#### [DATA SHOWN]
◆ ◆ ◆

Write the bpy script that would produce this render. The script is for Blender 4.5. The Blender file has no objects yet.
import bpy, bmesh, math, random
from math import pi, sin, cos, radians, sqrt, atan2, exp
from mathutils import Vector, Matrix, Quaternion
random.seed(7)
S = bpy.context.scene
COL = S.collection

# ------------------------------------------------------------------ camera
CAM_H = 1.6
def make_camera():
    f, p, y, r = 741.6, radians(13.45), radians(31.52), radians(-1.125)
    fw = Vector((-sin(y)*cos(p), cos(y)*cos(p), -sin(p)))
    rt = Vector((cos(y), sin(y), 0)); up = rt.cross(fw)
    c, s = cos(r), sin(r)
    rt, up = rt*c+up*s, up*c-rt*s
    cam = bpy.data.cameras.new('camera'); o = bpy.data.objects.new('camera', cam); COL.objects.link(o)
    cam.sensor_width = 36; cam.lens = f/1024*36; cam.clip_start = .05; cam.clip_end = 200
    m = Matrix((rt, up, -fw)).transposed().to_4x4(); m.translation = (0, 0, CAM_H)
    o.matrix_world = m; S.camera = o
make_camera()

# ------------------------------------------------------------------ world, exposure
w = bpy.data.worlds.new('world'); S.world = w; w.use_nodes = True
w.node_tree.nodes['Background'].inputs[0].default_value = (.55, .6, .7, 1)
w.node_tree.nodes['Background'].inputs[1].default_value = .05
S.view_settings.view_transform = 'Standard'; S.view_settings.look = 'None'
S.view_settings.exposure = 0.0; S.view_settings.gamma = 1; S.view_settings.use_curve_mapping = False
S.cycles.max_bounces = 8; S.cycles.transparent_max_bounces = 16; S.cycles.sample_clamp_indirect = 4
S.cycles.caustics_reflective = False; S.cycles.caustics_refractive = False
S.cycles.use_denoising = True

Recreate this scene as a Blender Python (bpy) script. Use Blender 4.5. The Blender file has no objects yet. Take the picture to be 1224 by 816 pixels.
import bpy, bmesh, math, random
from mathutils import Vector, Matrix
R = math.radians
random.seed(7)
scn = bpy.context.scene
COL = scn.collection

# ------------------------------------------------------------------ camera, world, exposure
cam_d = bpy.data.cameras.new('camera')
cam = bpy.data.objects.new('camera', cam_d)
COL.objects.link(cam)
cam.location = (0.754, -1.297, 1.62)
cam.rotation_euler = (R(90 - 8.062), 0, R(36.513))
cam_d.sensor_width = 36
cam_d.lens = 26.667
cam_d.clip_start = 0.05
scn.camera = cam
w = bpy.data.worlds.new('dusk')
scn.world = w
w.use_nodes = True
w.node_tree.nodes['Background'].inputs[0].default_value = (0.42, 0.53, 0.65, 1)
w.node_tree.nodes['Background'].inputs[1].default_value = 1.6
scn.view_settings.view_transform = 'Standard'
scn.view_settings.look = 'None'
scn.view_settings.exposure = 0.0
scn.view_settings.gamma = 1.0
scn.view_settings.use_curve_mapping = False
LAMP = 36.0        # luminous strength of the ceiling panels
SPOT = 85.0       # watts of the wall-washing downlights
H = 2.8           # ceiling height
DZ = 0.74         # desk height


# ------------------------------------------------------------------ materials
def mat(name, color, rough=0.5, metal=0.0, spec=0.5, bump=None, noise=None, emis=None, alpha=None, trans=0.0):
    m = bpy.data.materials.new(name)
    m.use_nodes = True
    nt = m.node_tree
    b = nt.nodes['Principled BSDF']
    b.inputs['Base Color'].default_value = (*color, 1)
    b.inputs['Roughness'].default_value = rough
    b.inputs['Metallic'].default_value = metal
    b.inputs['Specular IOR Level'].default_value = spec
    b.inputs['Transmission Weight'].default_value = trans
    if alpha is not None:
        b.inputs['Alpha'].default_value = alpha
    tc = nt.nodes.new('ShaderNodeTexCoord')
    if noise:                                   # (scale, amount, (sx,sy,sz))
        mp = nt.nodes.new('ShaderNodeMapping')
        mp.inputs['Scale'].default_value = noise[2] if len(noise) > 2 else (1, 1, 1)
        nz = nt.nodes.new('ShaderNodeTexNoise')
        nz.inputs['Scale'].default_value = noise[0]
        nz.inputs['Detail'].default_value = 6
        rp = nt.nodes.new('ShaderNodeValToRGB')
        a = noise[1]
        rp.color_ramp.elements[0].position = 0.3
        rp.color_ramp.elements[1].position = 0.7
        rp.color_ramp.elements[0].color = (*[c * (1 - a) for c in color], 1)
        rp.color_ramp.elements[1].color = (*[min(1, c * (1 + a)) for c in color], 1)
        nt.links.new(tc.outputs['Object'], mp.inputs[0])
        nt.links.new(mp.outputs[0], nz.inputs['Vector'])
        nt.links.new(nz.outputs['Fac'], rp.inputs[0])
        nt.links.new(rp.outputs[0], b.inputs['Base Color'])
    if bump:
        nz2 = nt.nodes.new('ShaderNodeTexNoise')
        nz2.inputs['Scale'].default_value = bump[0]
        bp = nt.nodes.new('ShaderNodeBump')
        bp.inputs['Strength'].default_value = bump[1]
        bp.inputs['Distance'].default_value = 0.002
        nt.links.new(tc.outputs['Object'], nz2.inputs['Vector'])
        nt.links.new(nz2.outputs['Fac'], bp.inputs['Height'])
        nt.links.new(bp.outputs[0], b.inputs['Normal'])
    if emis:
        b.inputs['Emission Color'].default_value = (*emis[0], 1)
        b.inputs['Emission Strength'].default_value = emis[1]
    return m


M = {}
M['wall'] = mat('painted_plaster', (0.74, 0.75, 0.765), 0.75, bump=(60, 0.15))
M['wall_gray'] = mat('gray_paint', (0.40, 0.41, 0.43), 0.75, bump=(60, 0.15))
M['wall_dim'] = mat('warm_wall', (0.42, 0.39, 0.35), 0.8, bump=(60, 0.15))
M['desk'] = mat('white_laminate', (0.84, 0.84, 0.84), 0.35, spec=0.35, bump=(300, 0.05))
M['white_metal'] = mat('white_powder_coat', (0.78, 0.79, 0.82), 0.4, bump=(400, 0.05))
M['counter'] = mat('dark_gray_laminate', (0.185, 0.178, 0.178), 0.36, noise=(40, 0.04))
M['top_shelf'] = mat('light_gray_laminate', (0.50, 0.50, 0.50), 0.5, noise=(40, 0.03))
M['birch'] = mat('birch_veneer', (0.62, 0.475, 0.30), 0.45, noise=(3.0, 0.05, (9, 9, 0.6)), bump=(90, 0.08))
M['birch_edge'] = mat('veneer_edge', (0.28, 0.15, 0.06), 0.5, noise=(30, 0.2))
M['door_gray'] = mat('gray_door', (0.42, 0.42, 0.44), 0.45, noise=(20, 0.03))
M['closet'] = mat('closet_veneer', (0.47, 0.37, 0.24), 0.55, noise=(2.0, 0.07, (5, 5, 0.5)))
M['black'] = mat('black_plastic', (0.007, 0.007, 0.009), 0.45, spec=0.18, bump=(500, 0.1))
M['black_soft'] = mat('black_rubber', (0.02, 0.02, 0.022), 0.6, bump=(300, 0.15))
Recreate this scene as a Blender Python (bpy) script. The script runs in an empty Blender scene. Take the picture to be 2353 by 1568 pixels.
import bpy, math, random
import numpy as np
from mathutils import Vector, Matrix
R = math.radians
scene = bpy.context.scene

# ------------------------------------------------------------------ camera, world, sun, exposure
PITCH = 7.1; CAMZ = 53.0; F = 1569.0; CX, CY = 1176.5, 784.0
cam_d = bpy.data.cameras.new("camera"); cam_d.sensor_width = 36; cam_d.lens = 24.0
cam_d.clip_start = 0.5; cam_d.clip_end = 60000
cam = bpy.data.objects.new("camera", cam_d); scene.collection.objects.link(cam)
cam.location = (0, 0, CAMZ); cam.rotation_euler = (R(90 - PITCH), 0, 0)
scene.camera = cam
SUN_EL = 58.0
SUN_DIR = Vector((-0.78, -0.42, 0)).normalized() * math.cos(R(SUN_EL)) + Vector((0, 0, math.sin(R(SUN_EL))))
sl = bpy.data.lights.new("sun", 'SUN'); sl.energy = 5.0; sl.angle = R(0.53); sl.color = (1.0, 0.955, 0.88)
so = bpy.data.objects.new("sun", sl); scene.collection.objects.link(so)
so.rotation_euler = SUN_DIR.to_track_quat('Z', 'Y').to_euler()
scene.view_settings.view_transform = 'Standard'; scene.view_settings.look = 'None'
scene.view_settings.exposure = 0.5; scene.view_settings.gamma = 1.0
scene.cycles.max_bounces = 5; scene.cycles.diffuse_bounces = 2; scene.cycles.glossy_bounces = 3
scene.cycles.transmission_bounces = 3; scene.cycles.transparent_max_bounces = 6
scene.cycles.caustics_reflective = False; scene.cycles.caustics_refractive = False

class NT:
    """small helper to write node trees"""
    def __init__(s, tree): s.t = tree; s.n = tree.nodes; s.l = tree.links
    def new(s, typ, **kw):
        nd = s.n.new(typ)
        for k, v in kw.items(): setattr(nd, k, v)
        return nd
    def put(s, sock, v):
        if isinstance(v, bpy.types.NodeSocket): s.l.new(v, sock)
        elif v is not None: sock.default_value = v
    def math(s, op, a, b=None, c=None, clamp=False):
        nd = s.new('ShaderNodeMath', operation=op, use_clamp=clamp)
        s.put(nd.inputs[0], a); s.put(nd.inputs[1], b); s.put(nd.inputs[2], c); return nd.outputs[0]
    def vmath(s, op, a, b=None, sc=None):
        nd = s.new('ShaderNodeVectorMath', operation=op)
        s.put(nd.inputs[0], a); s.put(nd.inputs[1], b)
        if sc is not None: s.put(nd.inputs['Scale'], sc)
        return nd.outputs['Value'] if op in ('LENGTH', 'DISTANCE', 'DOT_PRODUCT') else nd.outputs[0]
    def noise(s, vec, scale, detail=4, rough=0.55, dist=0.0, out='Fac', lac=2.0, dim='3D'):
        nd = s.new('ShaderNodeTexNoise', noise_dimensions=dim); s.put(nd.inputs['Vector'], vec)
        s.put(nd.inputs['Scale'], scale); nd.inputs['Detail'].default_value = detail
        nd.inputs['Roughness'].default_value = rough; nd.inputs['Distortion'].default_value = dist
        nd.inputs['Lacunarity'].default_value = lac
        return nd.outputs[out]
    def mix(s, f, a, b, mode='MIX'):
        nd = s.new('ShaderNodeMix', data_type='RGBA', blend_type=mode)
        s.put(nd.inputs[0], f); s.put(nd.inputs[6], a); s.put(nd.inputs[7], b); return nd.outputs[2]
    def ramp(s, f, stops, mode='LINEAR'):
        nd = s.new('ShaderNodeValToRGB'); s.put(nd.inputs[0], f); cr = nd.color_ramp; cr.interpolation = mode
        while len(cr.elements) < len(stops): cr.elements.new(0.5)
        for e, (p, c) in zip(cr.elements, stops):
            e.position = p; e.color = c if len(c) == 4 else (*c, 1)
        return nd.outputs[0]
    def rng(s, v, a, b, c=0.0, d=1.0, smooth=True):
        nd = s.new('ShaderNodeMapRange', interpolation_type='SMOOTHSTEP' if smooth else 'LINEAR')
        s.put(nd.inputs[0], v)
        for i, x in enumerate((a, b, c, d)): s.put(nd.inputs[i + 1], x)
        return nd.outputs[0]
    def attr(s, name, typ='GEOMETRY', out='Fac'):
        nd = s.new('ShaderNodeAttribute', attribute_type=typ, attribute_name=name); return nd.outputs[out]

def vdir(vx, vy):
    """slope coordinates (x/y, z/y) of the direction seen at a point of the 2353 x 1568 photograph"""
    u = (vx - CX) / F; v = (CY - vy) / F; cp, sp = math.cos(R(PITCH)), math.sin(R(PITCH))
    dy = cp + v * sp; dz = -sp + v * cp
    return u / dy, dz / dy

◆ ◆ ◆

Starting at the first line of the material above, reproduce each line exactly up to and including the line with "S.cycles.use_denoising = True".

#### [ANSWER TO THE PROBLEM]
Write the bpy script that would produce this render. The script is for Blender 4.5. The Blender file has no objects yet.
import bpy, bmesh, math, random
from math import pi, sin, cos, radians, sqrt, atan2, exp
from mathutils import Vector, Matrix, Quaternion
random.seed(7)
S = bpy.context.scene
COL = S.collection

# ------------------------------------------------------------------ camera
CAM_H = 1.6
def make_camera():
    f, p, y, r = 741.6, radians(13.45), radians(31.52), radians(-1.125)
    fw = Vector((-sin(y)*cos(p), cos(y)*cos(p), -sin(p)))
    rt = Vector((cos(y), sin(y), 0)); up = rt.cross(fw)
    c, s = cos(r), sin(r)
    rt, up = rt*c+up*s, up*c-rt*s
    cam = bpy.data.cameras.new('camera'); o = bpy.data.objects.new('camera', cam); COL.objects.link(o)
    cam.sensor_width = 36; cam.lens = f/1024*36; cam.clip_start = .05; cam.clip_end = 200
    m = Matrix((rt, up, -fw)).transposed().to_4x4(); m.translation = (0, 0, CAM_H)
    o.matrix_world = m; S.camera = o
make_camera()

# ------------------------------------------------------------------ world, exposure
w = bpy.data.worlds.new('world'); S.world = w; w.use_nodes = True
w.node_tree.nodes['Background'].inputs[0].default_value = (.55, .6, .7, 1)
w.node_tree.nodes['Background'].inputs[1].default_value = .05
S.view_settings.view_transform = 'Standard'; S.view_settings.look = 'None'
S.view_settings.exposure = 0.0; S.view_settings.gamma = 1; S.view_settings.use_curve_mapping = False
S.cycles.max_bounces = 8; S.cycles.transparent_max_bounces = 16; S.cycles.sample_clamp_indirect = 4
S.cycles.caustics_reflective = False; S.cycles.caustics_refractive = False
S.cycles.use_denoising = True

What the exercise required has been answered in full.